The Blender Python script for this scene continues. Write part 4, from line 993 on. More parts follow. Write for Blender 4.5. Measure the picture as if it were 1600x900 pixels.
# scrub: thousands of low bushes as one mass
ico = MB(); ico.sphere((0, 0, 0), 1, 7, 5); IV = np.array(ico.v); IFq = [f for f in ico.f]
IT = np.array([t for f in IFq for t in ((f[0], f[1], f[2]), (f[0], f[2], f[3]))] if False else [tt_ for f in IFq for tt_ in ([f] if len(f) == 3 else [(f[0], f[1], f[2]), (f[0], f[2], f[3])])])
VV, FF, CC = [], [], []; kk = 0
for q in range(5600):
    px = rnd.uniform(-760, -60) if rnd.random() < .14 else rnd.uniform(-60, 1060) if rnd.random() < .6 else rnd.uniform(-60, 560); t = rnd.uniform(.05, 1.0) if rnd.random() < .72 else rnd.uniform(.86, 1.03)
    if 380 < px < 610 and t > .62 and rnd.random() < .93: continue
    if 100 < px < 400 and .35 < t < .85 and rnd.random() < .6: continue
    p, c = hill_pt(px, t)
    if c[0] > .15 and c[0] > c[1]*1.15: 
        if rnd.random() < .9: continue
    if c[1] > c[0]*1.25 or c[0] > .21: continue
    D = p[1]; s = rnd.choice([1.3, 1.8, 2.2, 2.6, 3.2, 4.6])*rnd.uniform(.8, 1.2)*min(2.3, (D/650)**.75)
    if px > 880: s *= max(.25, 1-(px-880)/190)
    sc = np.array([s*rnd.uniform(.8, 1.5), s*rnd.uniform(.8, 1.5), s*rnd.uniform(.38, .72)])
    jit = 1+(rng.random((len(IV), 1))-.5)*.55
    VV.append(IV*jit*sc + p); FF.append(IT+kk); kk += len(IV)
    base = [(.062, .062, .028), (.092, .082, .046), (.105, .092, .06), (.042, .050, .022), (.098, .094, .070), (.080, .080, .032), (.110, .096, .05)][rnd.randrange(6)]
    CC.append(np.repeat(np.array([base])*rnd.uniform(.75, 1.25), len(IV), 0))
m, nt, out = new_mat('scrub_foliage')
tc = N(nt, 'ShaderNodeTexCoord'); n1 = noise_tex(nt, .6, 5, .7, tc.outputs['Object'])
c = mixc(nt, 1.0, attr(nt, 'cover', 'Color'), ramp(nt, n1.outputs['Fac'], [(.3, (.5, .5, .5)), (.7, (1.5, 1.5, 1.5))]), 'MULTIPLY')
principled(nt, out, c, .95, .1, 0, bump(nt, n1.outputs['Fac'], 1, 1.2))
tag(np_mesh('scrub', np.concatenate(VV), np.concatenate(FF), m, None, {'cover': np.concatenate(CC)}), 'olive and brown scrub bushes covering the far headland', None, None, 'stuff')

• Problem
Copy out each line exactly as written.

• Solution to the exercise
The Blender Python script for this scene continues. Write part 4, from line 993 on. More parts follow. Write for Blender 4.5. Measure the picture as if it were 1600x900 pixels.
# scrub: thousands of low bushes as one mass
ico = MB(); ico.sphere((0, 0, 0), 1, 7, 5); IV = np.array(ico.v); IFq = [f for f in ico.f]
IT = np.array([t for f in IFq for t in ((f[0], f[1], f[2]), (f[0], f[2], f[3]))] if False else [tt_ for f in IFq for tt_ in ([f] if len(f) == 3 else [(f[0], f[1], f[2]), (f[0], f[2], f[3])])])
VV, FF, CC = [], [], []; kk = 0
for q in range(5600):
    px = rnd.uniform(-760, -60) if rnd.random() < .14 else rnd.uniform(-60, 1060) if rnd.random() < .6 else rnd.uniform(-60, 560); t = rnd.uniform(.05, 1.0) if rnd.random() < .72 else rnd.uniform(.86, 1.03)
    if 380 < px < 610 and t > .62 and rnd.random() < .93: continue
    if 100 < px < 400 and .35 < t < .85 and rnd.random() < .6: continue
    p, c = hill_pt(px, t)
    if c[0] > .15 and c[0] > c[1]*1.15: 
        if rnd.random() < .9: continue
    if c[1] > c[0]*1.25 or c[0] > .21: continue
    D = p[1]; s = rnd.choice([1.3, 1.8, 2.2, 2.6, 3.2, 4.6])*rnd.uniform(.8, 1.2)*min(2.3, (D/650)**.75)
    if px > 880: s *= max(.25, 1-(px-880)/190)
    sc = np.array([s*rnd.uniform(.8, 1.5), s*rnd.uniform(.8, 1.5), s*rnd.uniform(.38, .72)])
    jit = 1+(rng.random((len(IV), 1))-.5)*.55
    VV.append(IV*jit*sc + p); FF.append(IT+kk); kk += len(IV)
    base = [(.062, .062, .028), (.092, .082, .046), (.105, .092, .06), (.042, .050, .022), (.098, .094, .070), (.080, .080, .032), (.110, .096, .05)][rnd.randrange(6)]
    CC.append(np.repeat(np.array([base])*rnd.uniform(.75, 1.25), len(IV), 0))
m, nt, out = new_mat('scrub_foliage')
tc = N(nt, 'ShaderNodeTexCoord'); n1 = noise_tex(nt, .6, 5, .7, tc.outputs['Object'])
c = mixc(nt, 1.0, attr(nt, 'cover', 'Color'), ramp(nt, n1.outputs['Fac'], [(.3, (.5, .5, .5)), (.7, (1.5, 1.5, 1.5))]), 'MULTIPLY')
principled(nt, out, c, .95, .1, 0, bump(nt, n1.outputs['Fac'], 1, 1.2))
tag(np_mesh('scrub', np.concatenate(VV), np.concatenate(FF), m, None, {'cover': np.concatenate(CC)}), 'olive and brown scrub bushes covering the far headland', None, None, 'stuff')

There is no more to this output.